Before, Job had heard about God. After his experience, he saw Him for Who He Is.
And THAT is what Christmas is about. Immanuel. God with us. Understanding who God is. The thing that got Job out of his funk was getting a fuller, more complete picture of who God is.


That is where the first guy in this blog got stuck on the shoals. He does not see a God in control of creation. He feels pressured to buy stuff. I should end this post now with a nice, pithy river reference. But, no. Instead, I am going to row this boat over to comment on the teaching of evolution. When kids are taught evolution only, the school robs them of the opportunity to see God in control of creation. Children who are robbed of the opportunity to see God in control of Creation are doomed to greater despair and hopelessness.

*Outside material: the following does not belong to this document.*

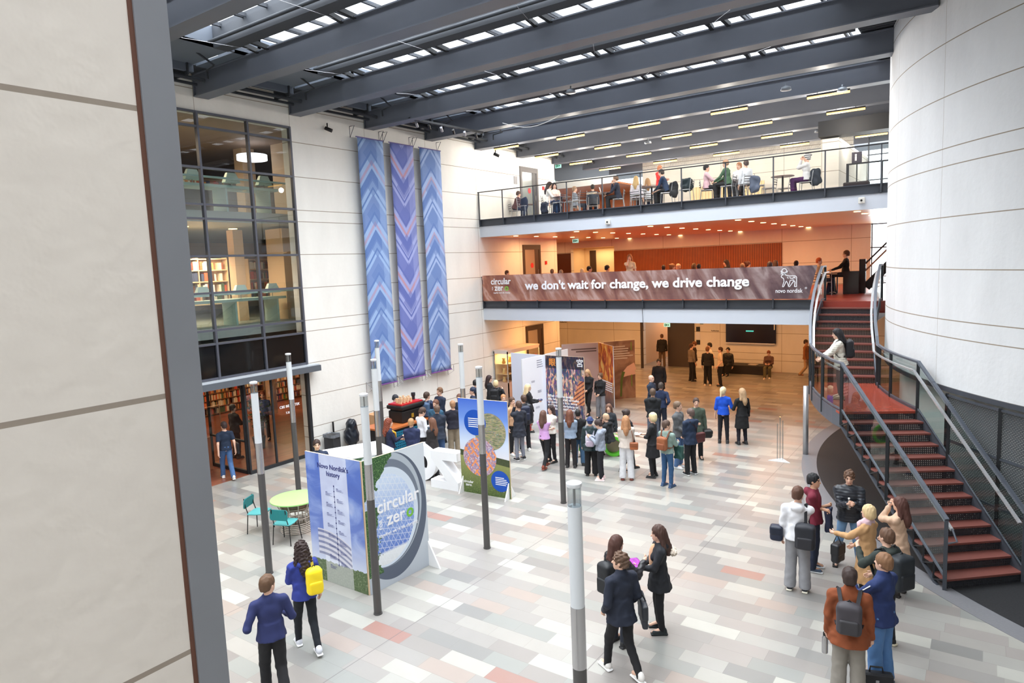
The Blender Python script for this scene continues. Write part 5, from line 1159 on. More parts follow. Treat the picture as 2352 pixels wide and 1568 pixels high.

Roads end, but rivers flow on to the sea. Evolution is a dry gulch dead-ending in a desert. To deny creation is to deny the Creator. To deny the Creator is to end in desolation. God wants to be known. He went out of His way to make Himself known. He has visited His people.

Saturday, December 4, 2010


This is the article that was supposed to post last month but didn't. The reason is simple enough: I never know who is going to read this. Since complaints tend to sound worse secondhand, it seemed prudent to do some preemptive damage control. That mission successfully completed, let the rant begin!



Christmas cheer took an early hit this year. The church bulletin announced that the Christmas Eve Candlelighting Ceremony would be on December 22nd.

It sounds to me like people want to have their Christmas cookie and to eat it too. All the fun of a candlelight service with none of the inconvenience or sacrifice. So much for the lights in the firmament of the heaven being for signs, and for seasons, and for days and years. Don't find the date convenient? That's okay, we'll just ratchet our waning gibbous moon back to full.

The pagans are not so cavalier about it. I had to check, and we are okay for 2010. Solstice is on the 21st at 23:38 (or 11:38pm) UTC this year, so that gives us 22 minutes to spare. But some years, a candle lighting on the 22nd would be sharing the glow with the wiccan Sabbat of the Yule. That is just wrong.

That is not my biggest complaint though. That is just the one that sounds good.

My biggest complaint sounds selfish. My biggest complaint is that moving Christmas Eve services to the 22nd robs me of my power. If the candle lighting were on the real eve, I could get my entire family to church. With two working retail and one living a hundred miles away, it is not going to happen on the 22nd.

Ah, the irony. It seems that some folks don't want a Christmas eve candle lighting on the real Christmas eve because they "want to spend time at home with their family." That type of reasoning makes me feel like an Asperger kid. I do not connect the dots. Spending family time at home seems pretty ordinary to my kids. What would make Christmas Eve special would be going to church as a family and singing a very old and very traditional carol slightly off key. Then we would come home and have chocolate mousse before bed.

I am not stupid. I know what is going to happen. One will say, "Well, mom, since you don't have anything special planned, I'll just come over in the morning." And another, "Can I borrow some wrapping paper? I didn't wrap my stuff yet since you didn't have anything planned." Then they will be off to another room with the door shut tight. Or this, "My friend asked me to go hear their church's bell choir, and since our family isn't doing anything, I said yes."

So what would I like in a church? I would like a little support in keeping the light of Christmas Eve focused where it ought to be.